SIX NATIONS NEWSIN LATE January the Irish rugby team booked into the Killiney Castle Hotel in south Dublin. By the time they check out of their rooms for good, it will be close to the middle of March with just England left to play in the final match of the Six Nations Championship.
Boredom has always been the enemy of the tournament athlete and the Six Nations every year tests the players and management to keep minds from fogging over from the daily diet of training, weights, rest, meals, media and team meetings.
Last weekend Andrew Trimble cut loose in his efforts to temporarily escape the slow drip of rugby and headed north to what may be his spiritual home in Portrush. There the Irish centre pulled on his six-millimetre neoprene wetsuit, hauled the board out of its winter slot and went surfing.
In one sense, given the potential for injury, it's a small gamble for Trimble to surf in Irish seas in winter. But players have always been allowed to do the things that keep their minds fresh even if the body is at risk. There is a critical balance to be struck.
"Definitely you need a couple of outlets," says the Ireland centre. "In the evenings here if Merv (Murphy, video analyst) had his way we'd be in watching videos of Wales every night."
Nine years ago, the PGA Tour golfer and winner of the 1999 Greg Norman Classic, Michael Long, suffered a broken neck at the C6 joint while surfing in Australia. Fortunately the player had no spinal-cord damage and resumed his career. He finished 53rd in last week's Johnny Walker Classic in India.
"I went up home because a few of my friends were about and did a fair bit of surfing on Saturday afternoon, which was nice apart from nearly drowning a couple of times," he says.
"Portrush, east strand Portrush. Six-millimetre suit with the hat the gloves, booties and everything on. You do spend so much time here in Killiney, in the Four Seasons, just in camp in training. It's just refreshing to get away from that, see different guys who are not involved in rugby.
"You just have different conversations that are not about rugby patterns and tackling and all that. It's something you look forward to, the wee breaks. It gets you going for the next week."
If anything, Trimble's diversion seems an eminently sensible distraction from what can be a suffocating and intense two months. Parsing his relationship with Brian O'Driscoll in the centre; explaining that wearing number 11, 13 and 14 shirts for Ireland is no big deal and feeling the backwash of the ongoing saga at fullback - whether Geordan Murphy or Girvan Dempsey will be fit to play - can be as wearing as any international fixture.
"If you are here the whole time it would just drain you," says Trimble. "Not that the guys here are boring or anything but you get sick of seeing the same faces day in day out. That's including you lot as well."

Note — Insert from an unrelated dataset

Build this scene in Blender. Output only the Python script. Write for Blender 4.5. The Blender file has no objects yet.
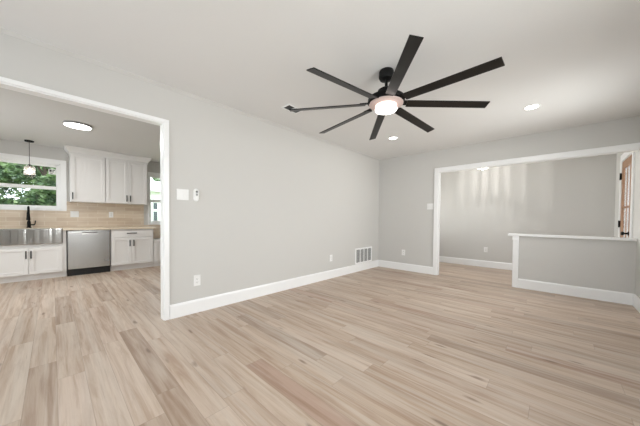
import bpy, bmesh, math, random
from mathutils import Vector, Matrix
random.seed(7)
sc = bpy.context.scene
COL = sc.collection
R = math.radians

# ------------------------------------------------------------------ camera
FPX, PY = 250.909, 223.86
CAM = Vector((2.971, -5.141, 1.081))
a, t, r = R(43.205), R(1.14), R(0.545)
F = Vector((-math.sin(a), math.cos(a), 0)); S = Vector((math.cos(a), math.sin(a), 0)); Z = Vector((0, 0, 1))
F2 = F * math.cos(t) - Z * math.sin(t); U = Z * math.cos(t) + F * math.sin(t)
S2 = S * math.cos(r) + U * math.sin(r); U2 = U * math.cos(r) - S * math.sin(r)
cam = bpy.data.cameras.new('camera'); cam.sensor_width = 36; cam.sensor_fit = 'HORIZONTAL'
cam.lens = FPX / 640 * 36; cam.shift_y = (PY - 213) / 640; cam.clip_start = 0.02
co = bpy.data.objects.new('camera', cam); COL.objects.link(co)
M = Matrix((S2, U2, -F2)).transposed().to_4x4(); M.translation = CAM
co.matrix_world = M; sc.camera = co

# ------------------------------------------------------------------ world, sun, daylight, exposure
sc.view_settings.view_transform = 'Standard'; sc.view_settings.look = 'None'
sc.view_settings.gamma = 1; sc.view_settings.use_curve_mapping = False
sc.view_settings.exposure = 0.05
w = bpy.data.worlds.new('sky'); sc.world = w; w.use_nodes = True
bg = w.node_tree.nodes['Background']; bg.inputs[0].default_value = (0.86, 0.93, 1.0, 1); bg.inputs[1].default_value = 3.6
sun = bpy.data.lights.new('sun', 'SUN'); sun.energy = 4.5; sun.angle = R(3); sun.color = (1, .95, .86)
so = bpy.data.objects.new('sun', sun); COL.objects.link(so)
so.rotation_euler = Vector((0.10, -1.0, -1.1)).to_track_quat('-Z', 'Y').to_euler()

def area(name, loc, direction, sx, sy, power, color=(1, 1, 1), spread=180):
    l = bpy.data.lights.new(name, 'AREA'); l.shape = 'RECTANGLE'; l.size = sx; l.size_y = sy
    l.energy = power; l.color = color; l.spread = R(spread)
    o = bpy.data.objects.new(name, l); COL.objects.link(o); o.location = loc
    o.rotation_euler = Vector(direction).to_track_quat('-Z', 'Z').to_euler()
    return o
# area lamps at unseen windows: daylight from the right, the rest added as fill
area('daylight_right', (3.86, -3.9, 1.35), (-1, 0, 0), 2.0, 1.5, 44, (1, .99, .975), 150)
area('fill_right_front', (3.86, -1.35, 1.40), (-1, .05, .05), 1.1, 1.4, 31, (1, .99, .975), 130)
area('fill_rear', (1.3, -7.30, 1.25), (0, 1, 0), 2.5, 2.0, 15, (1, .99, .975), 130)
area('fill_kitchen', (-2.0, -7.30, 1.3), (0, 1, 0), 2.0, 1.6, 31, (1, .99, .975))
area('fill_hall', (-.12, .95, 1.35), (1, -.25, .12), 1.1, 1.4, 27, (1, .99, .98), 110)

# ------------------------------------------------------------------ materials
def mat(name, col, rough=.5, metal=0., spec=.5, emit=None, es=0., noise=0., nscale=8., bump=0., stretch=(1, 1, 1)):
    m = bpy.data.materials.new(name); m.use_nodes = True
    nt = m.node_tree; b = nt.nodes['Principled BSDF']
    b.inputs['Base Color'].default_value = (*col, 1); b.inputs['Roughness'].default_value = rough
    b.inputs['Metallic'].default_value = metal; b.inputs['Specular IOR Level'].default_value = spec
    if emit: b.inputs['Emission Color'].default_value = (*emit, 1); b.inputs['Emission Strength'].default_value = es
    if noise or bump:
        tc = nt.nodes.new('ShaderNodeTexCoord'); mp = nt.nodes.new('ShaderNodeMapping'); mp.inputs['Scale'].default_value = stretch
        n = nt.nodes.new('ShaderNodeTexNoise'); n.inputs['Scale'].default_value = nscale; n.inputs['Detail'].default_value = 4
        nt.links.new(tc.outputs['Object'], mp.inputs[0]); nt.links.new(mp.outputs[0], n.inputs['Vector'])
        if noise:
            cr = nt.nodes.new('ShaderNodeMix'); cr.data_type = 'RGBA'
            cr.inputs['A'].default_value = (*[c * (1 - noise) for c in col], 1); cr.inputs['B'].default_value = (*[min(1, c * (1 + noise)) for c in col], 1)
            nt.links.new(n.outputs['Fac'], cr.inputs['Factor']); nt.links.new(cr.outputs['Result'], b.inputs['Base Color'])
        if bump:
            bp = nt.nodes.new('ShaderNodeBump'); bp.inputs['Strength'].default_value = bump; bp.inputs['Distance'].default_value = .01
            nt.links.new(n.outputs['Fac'], bp.inputs['Height']); nt.links.new(bp.outputs['Normal'], b.inputs['Normal'])
    return m

def glass_mat(name, tint=(1, 1, 1), refl=.08, frost=0.):
    m = bpy.data.materials.new(name); m.use_nodes = True; nt = m.node_tree; nt.nodes.clear()
    o = nt.nodes.new('ShaderNodeOutputMaterial'); mx = nt.nodes.new('ShaderNodeMixShader')
    tr = nt.nodes.new('ShaderNodeBsdfTransparent'); tr.inputs[0].default_value = (*tint, 1)
    gl = nt.nodes.new('ShaderNodeBsdfGlossy'); gl.inputs['Roughness'].default_value = .03
    lw = nt.nodes.new('ShaderNodeFresnel'); lw.inputs['IOR'].default_value = 1.45
    mu = nt.nodes.new('ShaderNodeMath'); mu.operation = 'MULTIPLY'; mu.inputs[1].default_value = refl * 12
    nt.links.new(lw.outputs[0], mu.inputs[0]); nt.links.new(mu.outputs[0], mx.inputs[0])
    nt.links.new(tr.outputs[0], mx.inputs[1]); nt.links.new(gl.outputs[0], mx.inputs[2]); out = mx.outputs[0]
    if frost:
        df = nt.nodes.new('ShaderNodeBsdfTranslucent'); df.inputs[0].default_value = (.95, .94, .92, 1); m2 = nt.nodes.new('ShaderNodeMixShader'); m2.inputs[0].default_value = frost
        nt.links.new(out, m2.inputs[1]); nt.links.new(df.outputs[0], m2.inputs[2]); out = m2.outputs[0]
    nt.links.new(out, o.inputs[0])
    return m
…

Observing the media-fuelled "rivalry" between his coach Eddie O'Sullivan and the Wales boss, Warren Gatland, is this week's favourite theme. Trimble's mildly sleepy demeanour doesn't falter when the "Gatland issue" is raised. He has learned quickly that O'Sullivan is himself well equipped to tread water in difficult conditions.
"I would say the whole thing about the coaches is a media thing really," he says. "It's nothing that's going to affect us. "When we get on the pitch, we're not thinking 'I have to make this tackle because Warren Gatland is their coach.' Certainly not the case. There's 30 guys on the pitch. I don't think that is going to affect you too much. The media are trying to spin that and make it into a story. All the best to them. I never have (met Gatland), never had any dealings with him."
And then he returns to the original theme: "There's nothing worse than sitting around bored."
Good luck to him. It may take him out of harm's way, away from those lethal remote controls. Pull on the wetsuit, lad. Hit the surf.